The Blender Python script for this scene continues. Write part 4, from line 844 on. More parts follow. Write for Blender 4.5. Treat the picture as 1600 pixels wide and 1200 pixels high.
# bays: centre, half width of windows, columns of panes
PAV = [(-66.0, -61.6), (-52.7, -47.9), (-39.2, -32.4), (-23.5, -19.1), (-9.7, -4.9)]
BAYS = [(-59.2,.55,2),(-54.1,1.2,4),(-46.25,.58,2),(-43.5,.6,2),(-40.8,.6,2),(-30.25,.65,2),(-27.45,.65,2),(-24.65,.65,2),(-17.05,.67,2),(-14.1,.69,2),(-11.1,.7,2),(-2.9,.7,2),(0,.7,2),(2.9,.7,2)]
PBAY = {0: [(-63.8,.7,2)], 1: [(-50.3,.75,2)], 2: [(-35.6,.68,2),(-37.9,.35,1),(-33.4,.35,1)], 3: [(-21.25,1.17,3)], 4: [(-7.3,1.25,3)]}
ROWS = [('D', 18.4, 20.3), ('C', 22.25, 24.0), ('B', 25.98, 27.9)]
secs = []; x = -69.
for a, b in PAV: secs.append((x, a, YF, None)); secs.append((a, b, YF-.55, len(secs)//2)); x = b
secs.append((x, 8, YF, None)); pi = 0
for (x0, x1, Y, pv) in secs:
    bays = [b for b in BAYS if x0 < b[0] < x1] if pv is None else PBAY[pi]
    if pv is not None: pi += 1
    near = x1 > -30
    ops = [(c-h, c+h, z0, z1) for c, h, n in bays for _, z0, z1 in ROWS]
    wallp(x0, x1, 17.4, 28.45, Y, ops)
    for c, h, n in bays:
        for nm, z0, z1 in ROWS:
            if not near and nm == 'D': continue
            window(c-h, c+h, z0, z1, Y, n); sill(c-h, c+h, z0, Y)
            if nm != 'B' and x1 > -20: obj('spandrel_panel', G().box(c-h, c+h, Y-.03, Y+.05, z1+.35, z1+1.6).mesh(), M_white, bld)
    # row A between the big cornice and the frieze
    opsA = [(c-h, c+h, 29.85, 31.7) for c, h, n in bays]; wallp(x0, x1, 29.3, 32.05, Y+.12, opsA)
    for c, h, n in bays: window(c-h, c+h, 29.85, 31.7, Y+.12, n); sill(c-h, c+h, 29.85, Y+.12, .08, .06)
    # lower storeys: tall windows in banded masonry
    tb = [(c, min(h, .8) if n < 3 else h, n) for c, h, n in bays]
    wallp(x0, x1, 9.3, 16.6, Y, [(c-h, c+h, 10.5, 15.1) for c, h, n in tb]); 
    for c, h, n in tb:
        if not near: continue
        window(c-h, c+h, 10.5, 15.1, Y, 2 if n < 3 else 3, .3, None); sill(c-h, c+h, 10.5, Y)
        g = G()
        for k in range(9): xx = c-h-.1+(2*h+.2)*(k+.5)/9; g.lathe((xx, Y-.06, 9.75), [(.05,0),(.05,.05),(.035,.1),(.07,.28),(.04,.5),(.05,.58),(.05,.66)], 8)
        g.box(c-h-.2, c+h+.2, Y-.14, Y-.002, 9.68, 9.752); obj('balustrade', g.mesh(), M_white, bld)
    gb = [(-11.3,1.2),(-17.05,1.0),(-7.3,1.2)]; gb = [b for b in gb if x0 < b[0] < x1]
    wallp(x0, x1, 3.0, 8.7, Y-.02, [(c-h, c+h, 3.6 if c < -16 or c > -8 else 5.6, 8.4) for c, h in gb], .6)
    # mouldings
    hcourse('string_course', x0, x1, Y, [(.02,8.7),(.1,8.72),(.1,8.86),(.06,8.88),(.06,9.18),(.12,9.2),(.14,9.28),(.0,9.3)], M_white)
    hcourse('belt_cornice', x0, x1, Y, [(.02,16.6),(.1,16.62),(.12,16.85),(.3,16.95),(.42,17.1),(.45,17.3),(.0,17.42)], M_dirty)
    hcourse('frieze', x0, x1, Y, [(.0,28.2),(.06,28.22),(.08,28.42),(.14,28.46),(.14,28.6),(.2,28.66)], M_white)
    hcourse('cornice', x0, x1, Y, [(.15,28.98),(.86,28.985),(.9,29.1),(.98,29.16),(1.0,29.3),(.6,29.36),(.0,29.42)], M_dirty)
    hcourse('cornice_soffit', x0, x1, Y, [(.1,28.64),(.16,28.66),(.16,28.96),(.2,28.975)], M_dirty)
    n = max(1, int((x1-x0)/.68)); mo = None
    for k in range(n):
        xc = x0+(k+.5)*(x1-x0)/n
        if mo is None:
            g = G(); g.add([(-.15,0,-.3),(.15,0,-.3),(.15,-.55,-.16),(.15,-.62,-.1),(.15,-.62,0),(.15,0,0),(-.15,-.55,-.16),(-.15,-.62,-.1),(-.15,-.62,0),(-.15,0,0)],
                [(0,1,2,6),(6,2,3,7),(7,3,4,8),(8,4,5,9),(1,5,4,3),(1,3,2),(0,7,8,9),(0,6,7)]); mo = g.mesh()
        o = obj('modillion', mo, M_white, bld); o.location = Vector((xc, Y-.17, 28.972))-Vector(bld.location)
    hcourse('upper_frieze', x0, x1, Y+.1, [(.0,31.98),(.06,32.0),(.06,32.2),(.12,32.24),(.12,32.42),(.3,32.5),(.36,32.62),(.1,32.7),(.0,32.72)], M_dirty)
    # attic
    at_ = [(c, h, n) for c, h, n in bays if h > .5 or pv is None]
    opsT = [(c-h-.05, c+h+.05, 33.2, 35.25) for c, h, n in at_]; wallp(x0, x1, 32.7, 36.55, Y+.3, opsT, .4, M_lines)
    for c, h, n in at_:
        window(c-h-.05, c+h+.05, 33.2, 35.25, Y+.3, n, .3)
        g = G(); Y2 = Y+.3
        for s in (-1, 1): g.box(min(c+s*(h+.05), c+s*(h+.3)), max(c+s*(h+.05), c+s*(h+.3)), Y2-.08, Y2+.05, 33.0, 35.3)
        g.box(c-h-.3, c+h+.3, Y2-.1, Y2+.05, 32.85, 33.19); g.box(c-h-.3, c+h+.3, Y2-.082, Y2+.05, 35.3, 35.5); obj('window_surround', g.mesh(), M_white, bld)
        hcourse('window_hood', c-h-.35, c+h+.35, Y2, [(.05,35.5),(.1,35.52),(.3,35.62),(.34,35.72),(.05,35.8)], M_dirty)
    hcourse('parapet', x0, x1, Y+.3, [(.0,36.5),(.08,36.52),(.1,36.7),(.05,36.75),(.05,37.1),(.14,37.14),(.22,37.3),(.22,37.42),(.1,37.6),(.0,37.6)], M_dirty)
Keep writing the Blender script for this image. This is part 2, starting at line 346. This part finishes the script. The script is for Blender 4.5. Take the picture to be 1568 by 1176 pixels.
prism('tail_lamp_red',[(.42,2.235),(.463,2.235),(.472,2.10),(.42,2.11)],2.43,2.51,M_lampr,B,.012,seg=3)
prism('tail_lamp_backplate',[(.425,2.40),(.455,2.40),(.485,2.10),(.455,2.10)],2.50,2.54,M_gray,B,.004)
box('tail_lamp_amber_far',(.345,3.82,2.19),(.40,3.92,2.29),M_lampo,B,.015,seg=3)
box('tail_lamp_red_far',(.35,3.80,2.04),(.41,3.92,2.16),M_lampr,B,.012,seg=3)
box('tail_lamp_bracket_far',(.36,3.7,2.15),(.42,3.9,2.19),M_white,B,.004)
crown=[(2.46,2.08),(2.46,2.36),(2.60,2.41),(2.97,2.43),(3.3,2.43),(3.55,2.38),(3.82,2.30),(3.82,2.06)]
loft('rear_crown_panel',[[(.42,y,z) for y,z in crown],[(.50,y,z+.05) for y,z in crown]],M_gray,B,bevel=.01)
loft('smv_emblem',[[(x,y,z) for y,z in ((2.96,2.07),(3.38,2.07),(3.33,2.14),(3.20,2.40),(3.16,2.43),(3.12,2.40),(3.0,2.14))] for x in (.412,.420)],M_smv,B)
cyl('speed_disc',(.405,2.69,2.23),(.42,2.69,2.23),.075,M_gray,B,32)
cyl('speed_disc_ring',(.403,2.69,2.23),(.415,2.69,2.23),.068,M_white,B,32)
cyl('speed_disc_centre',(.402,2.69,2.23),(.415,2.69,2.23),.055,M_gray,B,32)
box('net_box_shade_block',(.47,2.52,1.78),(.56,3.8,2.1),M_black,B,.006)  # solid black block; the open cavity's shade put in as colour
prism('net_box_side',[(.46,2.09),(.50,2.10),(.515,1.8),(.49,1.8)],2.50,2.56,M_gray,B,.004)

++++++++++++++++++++

### WORK TO COMPLETE
Only the number is wanted: how many lines in the entries above contain the string "script"?

### EXERCISE RESULT
2